__What you should do__
Return, exactly as written, every line from the first line of the data below through the line that contains "put('pencil_arrow', bm, M_print, wall)".

__Exercise material__
## Start

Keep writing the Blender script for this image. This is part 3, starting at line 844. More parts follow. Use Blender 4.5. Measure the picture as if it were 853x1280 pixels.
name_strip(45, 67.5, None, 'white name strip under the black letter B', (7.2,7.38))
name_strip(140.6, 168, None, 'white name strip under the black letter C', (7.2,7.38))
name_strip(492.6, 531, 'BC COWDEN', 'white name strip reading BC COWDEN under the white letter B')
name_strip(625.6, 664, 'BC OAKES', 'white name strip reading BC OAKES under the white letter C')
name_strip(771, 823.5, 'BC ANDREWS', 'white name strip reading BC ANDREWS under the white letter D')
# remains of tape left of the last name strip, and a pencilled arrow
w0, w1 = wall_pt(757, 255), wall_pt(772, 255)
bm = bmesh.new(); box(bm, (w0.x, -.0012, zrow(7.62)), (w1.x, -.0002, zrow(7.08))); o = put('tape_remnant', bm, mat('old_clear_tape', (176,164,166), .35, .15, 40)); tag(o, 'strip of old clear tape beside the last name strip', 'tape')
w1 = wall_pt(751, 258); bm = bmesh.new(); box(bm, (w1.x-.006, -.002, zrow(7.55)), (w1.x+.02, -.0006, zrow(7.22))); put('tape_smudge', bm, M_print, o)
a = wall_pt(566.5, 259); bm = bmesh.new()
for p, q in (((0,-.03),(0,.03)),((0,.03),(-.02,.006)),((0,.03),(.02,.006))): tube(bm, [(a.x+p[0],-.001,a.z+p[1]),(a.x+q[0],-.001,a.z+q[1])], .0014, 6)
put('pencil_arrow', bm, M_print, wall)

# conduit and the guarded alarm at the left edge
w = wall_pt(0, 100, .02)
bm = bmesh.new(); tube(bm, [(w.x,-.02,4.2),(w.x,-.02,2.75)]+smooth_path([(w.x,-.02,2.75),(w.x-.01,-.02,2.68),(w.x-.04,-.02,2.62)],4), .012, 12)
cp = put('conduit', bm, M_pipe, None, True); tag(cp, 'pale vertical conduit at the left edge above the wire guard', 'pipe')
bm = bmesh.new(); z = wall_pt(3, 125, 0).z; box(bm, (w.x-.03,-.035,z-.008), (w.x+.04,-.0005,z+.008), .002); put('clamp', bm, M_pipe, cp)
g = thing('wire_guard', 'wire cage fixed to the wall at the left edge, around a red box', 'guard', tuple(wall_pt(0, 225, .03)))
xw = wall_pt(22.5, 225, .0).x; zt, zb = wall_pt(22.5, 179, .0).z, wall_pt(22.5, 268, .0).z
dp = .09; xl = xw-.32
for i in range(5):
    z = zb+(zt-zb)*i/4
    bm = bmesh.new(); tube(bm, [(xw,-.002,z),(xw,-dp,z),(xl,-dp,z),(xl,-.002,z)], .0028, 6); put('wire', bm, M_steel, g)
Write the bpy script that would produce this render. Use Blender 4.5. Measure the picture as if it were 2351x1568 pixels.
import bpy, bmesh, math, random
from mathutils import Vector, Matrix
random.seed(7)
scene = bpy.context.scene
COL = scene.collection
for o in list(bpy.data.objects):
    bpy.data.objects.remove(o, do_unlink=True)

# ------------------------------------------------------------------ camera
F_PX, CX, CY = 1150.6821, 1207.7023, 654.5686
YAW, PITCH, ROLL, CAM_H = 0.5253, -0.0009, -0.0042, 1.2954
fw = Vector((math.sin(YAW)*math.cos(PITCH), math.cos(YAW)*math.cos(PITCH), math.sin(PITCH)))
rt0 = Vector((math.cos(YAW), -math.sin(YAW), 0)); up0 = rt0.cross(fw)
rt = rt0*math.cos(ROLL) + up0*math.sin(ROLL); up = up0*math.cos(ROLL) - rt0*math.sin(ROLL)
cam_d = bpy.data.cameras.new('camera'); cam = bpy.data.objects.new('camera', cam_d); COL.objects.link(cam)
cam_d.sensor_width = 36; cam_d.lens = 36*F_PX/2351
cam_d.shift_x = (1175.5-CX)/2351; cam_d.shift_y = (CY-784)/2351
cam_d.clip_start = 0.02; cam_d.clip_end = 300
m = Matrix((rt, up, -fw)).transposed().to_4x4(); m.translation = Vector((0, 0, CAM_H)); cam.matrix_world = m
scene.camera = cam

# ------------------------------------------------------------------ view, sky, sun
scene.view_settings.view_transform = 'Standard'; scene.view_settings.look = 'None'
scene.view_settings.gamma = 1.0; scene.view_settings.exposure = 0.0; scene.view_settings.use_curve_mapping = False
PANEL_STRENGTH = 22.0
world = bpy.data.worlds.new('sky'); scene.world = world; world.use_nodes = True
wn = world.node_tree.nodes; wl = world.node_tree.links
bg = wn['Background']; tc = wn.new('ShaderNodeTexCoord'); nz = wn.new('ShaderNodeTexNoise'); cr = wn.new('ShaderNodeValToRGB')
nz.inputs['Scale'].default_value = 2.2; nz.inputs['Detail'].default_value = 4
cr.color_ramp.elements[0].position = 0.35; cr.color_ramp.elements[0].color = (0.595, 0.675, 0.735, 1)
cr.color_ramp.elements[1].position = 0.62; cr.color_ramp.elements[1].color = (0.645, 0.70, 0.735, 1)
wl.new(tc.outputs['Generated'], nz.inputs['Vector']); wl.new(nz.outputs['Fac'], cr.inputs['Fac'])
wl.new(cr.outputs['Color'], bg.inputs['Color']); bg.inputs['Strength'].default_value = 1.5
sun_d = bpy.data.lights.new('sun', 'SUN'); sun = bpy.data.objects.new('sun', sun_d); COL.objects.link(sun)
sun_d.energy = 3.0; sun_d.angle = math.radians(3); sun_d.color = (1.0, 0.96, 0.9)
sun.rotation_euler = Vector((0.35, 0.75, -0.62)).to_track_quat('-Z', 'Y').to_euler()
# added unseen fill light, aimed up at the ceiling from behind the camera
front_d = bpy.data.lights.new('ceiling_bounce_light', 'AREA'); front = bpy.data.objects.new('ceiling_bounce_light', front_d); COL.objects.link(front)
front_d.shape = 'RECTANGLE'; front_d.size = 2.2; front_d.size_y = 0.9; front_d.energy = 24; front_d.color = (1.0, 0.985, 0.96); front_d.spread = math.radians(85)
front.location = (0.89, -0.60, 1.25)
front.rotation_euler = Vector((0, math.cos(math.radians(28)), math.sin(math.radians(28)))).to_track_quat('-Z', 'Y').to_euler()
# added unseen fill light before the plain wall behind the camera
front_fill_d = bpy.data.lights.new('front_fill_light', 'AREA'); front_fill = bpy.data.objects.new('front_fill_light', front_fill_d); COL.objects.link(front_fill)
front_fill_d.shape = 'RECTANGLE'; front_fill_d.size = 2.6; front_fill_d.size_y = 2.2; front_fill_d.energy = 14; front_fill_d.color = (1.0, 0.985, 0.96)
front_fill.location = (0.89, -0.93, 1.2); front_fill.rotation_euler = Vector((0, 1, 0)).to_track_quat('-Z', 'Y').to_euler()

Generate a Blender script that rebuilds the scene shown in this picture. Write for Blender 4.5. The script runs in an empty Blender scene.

## End

__Task solution__
Keep writing the Blender script for this image. This is part 3, starting at line 844. More parts follow. Use Blender 4.5. Measure the picture as if it were 853x1280 pixels.
name_strip(45, 67.5, None, 'white name strip under the black letter B', (7.2,7.38))
name_strip(140.6, 168, None, 'white name strip under the black letter C', (7.2,7.38))
name_strip(492.6, 531, 'BC COWDEN', 'white name strip reading BC COWDEN under the white letter B')
name_strip(625.6, 664, 'BC OAKES', 'white name strip reading BC OAKES under the white letter C')
name_strip(771, 823.5, 'BC ANDREWS', 'white name strip reading BC ANDREWS under the white letter D')
# remains of tape left of the last name strip, and a pencilled arrow
w0, w1 = wall_pt(757, 255), wall_pt(772, 255)
bm = bmesh.new(); box(bm, (w0.x, -.0012, zrow(7.62)), (w1.x, -.0002, zrow(7.08))); o = put('tape_remnant', bm, mat('old_clear_tape', (176,164,166), .35, .15, 40)); tag(o, 'strip of old clear tape beside the last name strip', 'tape')
w1 = wall_pt(751, 258); bm = bmesh.new(); box(bm, (w1.x-.006, -.002, zrow(7.55)), (w1.x+.02, -.0006, zrow(7.22))); put('tape_smudge', bm, M_print, o)
a = wall_pt(566.5, 259); bm = bmesh.new()
for p, q in (((0,-.03),(0,.03)),((0,.03),(-.02,.006)),((0,.03),(.02,.006))): tube(bm, [(a.x+p[0],-.001,a.z+p[1]),(a.x+q[0],-.001,a.z+q[1])], .0014, 6)
put('pencil_arrow', bm, M_print, wall)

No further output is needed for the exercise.